For fixed real numbers $a,b,c,d$ define the map $f : \mathbb{R}^2 \to \mathbb{R}^2$ by $$f : (x, y) \longmapsto (\phi(ax) + b \cdot \phi(ay),\hspace{1em} \phi(cx) + d \cdot \phi(cy)), \qquad \phi(z) := \sin(z).$$
Given a point $(x_0, y_0) \in \mathbb{R^2}$ we consider its orbits under the iterates of $f$, i.e., $$\Omega := \{f^n(x_0, y_0) \;\vert\; n \in \mathbb Z_{>0} \}$$
Here is a question I asked myself after plotting some of these sets $\Omega$:
Is it true that for $x_0 = y_0 = 1$ and $(a, b, c, d) = (3, -1, 3, -3)$, the closure $\overline{\Omega} \subset \mathbb{R}^2$ is equal to the parallelogram $P$ with vertices $\pm (0, 2), \pm (2, 4)$ ?
Thoughts:
This is confirmed experimentally (using SAGE, see the code below), using $n \leq 500000$ points:
Since the sine function takes values in $[-1, 1]$, it is clear that $\Omega$ is contained in the parallelogram $P$ (hence $\overline{\Omega} \subset P$) : indeed we have $$f(x, y) = (\sin(3x) - \sin(3y), \sin(3x) - 3 \sin(3y)) = \begin{pmatrix} 1 & -1 \\ 1 & -3 \end{pmatrix} \begin{pmatrix} \sin(3x) \\ \sin(3y) \end{pmatrix}$$ and the image of the square $[-1, 1]^2$ under the linear map $\begin{pmatrix} 1 & -1 \\ 1 & -3 \end{pmatrix}$ is $P$.

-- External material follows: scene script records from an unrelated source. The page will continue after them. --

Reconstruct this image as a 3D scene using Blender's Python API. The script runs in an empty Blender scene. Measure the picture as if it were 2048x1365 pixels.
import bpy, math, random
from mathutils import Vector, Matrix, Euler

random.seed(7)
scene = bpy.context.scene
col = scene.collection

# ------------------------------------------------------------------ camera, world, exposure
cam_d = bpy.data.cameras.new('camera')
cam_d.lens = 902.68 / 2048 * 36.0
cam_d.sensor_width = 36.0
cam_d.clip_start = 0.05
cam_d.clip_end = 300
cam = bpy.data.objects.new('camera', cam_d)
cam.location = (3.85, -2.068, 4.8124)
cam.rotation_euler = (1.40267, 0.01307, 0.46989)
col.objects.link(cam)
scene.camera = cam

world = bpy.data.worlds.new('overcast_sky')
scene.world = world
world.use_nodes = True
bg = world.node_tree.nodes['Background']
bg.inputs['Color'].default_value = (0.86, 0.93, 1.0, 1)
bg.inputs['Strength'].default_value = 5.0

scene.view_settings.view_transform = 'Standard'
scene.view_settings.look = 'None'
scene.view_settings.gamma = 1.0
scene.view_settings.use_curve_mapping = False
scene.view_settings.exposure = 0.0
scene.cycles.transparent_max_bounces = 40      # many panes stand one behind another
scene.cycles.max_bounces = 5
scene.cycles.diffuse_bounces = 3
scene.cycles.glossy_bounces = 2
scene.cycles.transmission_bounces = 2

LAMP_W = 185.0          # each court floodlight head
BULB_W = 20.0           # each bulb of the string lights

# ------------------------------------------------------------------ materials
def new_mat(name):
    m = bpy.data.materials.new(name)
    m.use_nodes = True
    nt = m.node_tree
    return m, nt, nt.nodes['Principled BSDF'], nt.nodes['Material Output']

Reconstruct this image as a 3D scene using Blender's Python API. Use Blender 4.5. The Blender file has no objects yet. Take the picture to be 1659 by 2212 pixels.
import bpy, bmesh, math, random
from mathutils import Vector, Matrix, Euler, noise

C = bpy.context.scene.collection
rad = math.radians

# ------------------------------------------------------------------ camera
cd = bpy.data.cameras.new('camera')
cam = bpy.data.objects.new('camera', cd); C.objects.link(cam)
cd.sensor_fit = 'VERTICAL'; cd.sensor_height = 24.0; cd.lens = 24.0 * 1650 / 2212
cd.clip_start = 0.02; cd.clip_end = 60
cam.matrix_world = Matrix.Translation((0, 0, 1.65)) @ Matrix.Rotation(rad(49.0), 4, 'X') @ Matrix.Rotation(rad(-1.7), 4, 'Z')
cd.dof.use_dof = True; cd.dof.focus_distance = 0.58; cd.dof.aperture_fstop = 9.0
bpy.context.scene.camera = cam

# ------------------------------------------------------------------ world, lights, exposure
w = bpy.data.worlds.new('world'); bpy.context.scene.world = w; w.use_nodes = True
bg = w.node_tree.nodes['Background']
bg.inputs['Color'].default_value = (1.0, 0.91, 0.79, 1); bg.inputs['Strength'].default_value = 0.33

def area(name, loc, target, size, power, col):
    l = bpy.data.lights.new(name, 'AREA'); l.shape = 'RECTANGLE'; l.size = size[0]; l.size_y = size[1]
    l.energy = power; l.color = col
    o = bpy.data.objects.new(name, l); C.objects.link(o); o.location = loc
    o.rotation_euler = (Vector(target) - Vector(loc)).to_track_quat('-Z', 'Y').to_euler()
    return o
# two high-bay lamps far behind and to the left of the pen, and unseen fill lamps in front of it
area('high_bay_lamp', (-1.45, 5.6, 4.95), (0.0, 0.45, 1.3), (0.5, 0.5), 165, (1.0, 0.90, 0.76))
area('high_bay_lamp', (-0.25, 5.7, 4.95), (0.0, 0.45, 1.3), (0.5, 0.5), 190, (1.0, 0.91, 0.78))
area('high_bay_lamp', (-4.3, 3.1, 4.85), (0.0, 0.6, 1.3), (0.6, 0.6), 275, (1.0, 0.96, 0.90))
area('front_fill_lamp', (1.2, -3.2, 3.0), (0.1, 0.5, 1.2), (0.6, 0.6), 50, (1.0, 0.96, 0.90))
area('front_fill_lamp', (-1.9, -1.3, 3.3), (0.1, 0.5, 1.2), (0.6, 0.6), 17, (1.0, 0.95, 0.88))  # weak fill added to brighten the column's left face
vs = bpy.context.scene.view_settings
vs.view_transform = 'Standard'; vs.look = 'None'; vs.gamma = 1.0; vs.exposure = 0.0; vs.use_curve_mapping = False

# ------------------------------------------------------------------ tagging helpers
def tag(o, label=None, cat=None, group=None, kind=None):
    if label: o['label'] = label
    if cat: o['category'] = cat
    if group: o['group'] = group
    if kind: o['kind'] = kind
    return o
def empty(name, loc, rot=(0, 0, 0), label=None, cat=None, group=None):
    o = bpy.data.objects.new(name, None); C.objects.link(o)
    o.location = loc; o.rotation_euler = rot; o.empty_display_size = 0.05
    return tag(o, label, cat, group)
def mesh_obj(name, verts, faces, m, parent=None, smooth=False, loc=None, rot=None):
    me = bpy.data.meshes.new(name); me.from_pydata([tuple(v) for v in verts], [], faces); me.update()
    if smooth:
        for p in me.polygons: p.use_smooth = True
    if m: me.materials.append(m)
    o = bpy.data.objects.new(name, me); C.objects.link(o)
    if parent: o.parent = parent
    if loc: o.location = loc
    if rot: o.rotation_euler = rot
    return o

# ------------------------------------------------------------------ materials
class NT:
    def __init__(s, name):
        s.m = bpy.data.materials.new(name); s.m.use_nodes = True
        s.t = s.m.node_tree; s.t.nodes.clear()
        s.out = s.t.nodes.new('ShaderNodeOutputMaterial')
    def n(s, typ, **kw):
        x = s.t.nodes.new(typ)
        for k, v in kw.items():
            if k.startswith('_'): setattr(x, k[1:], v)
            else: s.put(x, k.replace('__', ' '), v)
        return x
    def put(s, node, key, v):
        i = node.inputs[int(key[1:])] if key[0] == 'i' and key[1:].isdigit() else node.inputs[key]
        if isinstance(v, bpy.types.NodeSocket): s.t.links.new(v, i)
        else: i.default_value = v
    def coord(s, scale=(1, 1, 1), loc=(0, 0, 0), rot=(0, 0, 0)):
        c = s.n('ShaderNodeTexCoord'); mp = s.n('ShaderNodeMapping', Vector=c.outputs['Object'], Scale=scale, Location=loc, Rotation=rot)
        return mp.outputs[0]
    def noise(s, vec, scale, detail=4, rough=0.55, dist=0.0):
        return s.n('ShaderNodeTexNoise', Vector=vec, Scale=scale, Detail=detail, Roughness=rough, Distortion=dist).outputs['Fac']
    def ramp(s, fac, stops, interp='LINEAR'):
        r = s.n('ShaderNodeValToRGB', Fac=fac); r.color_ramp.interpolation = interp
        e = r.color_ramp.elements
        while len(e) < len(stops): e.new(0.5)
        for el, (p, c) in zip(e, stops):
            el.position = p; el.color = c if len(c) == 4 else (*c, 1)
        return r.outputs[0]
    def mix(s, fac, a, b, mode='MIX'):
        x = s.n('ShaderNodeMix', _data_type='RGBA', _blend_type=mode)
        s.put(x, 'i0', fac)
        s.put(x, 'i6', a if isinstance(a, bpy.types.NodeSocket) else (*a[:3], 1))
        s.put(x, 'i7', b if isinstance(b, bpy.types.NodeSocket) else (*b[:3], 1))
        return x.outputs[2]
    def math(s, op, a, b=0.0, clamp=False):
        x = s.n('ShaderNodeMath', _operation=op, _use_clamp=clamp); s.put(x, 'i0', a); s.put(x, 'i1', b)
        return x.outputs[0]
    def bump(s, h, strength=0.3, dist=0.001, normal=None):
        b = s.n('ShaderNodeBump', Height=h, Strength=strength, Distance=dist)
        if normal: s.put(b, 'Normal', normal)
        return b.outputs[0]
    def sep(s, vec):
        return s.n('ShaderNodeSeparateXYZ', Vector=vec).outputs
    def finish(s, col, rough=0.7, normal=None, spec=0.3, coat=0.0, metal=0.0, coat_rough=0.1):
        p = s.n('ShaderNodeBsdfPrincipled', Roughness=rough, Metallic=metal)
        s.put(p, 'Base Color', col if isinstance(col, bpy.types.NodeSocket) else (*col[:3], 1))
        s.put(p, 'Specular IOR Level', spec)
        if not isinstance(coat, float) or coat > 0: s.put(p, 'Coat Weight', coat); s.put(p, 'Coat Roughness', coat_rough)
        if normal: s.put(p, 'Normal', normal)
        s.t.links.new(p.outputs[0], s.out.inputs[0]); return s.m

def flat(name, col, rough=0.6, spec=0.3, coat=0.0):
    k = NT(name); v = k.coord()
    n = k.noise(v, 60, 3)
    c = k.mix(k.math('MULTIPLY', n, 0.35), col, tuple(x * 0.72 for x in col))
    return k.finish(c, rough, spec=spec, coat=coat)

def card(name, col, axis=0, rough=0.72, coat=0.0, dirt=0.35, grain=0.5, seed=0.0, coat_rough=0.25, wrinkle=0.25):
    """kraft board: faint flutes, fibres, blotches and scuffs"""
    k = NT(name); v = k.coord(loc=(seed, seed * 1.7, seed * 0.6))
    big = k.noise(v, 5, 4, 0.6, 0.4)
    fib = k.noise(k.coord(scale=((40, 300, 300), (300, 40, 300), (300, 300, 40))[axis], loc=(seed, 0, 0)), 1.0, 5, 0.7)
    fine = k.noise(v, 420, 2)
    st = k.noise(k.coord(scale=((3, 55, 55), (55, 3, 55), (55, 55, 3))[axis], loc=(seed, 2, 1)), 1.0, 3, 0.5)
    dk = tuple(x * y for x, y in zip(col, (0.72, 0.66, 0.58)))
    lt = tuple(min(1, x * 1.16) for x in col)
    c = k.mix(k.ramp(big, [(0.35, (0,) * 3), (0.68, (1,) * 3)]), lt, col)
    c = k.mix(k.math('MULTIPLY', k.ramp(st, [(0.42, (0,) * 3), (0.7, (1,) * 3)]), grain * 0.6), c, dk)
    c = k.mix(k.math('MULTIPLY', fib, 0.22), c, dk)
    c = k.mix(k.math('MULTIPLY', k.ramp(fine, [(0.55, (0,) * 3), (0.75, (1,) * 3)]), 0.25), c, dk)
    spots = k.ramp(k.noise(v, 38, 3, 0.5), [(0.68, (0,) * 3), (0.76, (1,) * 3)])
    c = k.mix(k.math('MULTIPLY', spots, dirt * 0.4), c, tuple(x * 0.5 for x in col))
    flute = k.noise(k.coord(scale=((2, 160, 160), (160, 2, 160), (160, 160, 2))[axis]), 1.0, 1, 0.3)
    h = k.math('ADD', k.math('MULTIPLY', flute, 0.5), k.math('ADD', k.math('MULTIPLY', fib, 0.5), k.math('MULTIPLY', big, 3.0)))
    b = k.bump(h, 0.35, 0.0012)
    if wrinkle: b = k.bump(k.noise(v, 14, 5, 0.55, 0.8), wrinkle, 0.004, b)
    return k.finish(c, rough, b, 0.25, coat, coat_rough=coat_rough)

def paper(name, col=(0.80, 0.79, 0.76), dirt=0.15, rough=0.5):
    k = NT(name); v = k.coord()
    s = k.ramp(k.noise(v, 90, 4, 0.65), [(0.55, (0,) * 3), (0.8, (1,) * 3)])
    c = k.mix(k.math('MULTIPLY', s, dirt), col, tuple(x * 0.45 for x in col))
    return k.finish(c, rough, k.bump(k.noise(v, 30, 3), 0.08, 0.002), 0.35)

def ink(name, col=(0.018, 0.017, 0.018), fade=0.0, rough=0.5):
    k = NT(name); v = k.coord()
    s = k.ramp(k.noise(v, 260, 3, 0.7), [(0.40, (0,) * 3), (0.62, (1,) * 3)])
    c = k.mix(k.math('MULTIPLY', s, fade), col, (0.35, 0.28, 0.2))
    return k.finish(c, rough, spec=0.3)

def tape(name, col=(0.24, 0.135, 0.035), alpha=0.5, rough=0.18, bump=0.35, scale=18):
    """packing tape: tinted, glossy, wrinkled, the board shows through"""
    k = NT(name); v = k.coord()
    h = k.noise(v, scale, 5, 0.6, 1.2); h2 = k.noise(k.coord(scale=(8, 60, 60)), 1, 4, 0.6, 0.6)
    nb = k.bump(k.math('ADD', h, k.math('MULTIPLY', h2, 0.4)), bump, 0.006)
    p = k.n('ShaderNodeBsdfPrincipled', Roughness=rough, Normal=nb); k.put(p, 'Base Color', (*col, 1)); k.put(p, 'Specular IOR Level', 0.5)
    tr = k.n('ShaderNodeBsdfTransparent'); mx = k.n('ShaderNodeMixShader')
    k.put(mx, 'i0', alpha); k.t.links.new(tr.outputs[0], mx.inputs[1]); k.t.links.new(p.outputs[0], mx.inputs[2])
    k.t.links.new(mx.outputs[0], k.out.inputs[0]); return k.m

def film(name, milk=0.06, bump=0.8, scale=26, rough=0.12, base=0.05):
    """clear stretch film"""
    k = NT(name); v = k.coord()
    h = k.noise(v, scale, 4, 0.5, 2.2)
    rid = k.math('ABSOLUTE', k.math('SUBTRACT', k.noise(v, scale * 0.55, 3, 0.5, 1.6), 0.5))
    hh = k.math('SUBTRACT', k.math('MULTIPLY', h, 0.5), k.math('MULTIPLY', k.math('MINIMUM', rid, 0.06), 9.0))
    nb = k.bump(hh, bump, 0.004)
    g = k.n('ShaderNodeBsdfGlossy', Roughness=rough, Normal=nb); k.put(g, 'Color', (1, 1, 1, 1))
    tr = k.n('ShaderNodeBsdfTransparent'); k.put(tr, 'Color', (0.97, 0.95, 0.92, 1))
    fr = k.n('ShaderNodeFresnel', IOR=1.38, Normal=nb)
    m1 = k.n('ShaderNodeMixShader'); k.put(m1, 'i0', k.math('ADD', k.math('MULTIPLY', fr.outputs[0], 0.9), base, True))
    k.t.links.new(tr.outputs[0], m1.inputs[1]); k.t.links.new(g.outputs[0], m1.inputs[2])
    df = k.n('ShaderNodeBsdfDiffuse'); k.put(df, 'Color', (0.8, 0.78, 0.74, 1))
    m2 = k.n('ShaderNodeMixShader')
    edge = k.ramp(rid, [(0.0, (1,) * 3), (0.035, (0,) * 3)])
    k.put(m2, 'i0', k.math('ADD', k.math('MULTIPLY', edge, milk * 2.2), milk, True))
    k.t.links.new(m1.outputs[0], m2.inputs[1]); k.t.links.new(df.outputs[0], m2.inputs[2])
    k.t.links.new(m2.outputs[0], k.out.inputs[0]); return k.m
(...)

The appearance of a parallelogram is probably explained by the fact that $a = c$. In general, we obtained "fractal" objects like in this question asked some years ago by the same author: Properties of King's Dream fractal
When we replace $\sin(x)$ by $\phi(x) = \{ 1.5 x \}$ (where $\{ … \}$ denotes the fractional part), we also get a parallelogram for $(a, b, c, d) = (3, -1, 3, -3)$ but NOT for $(a, b, c, d) = (1, -1, 1, -2)$.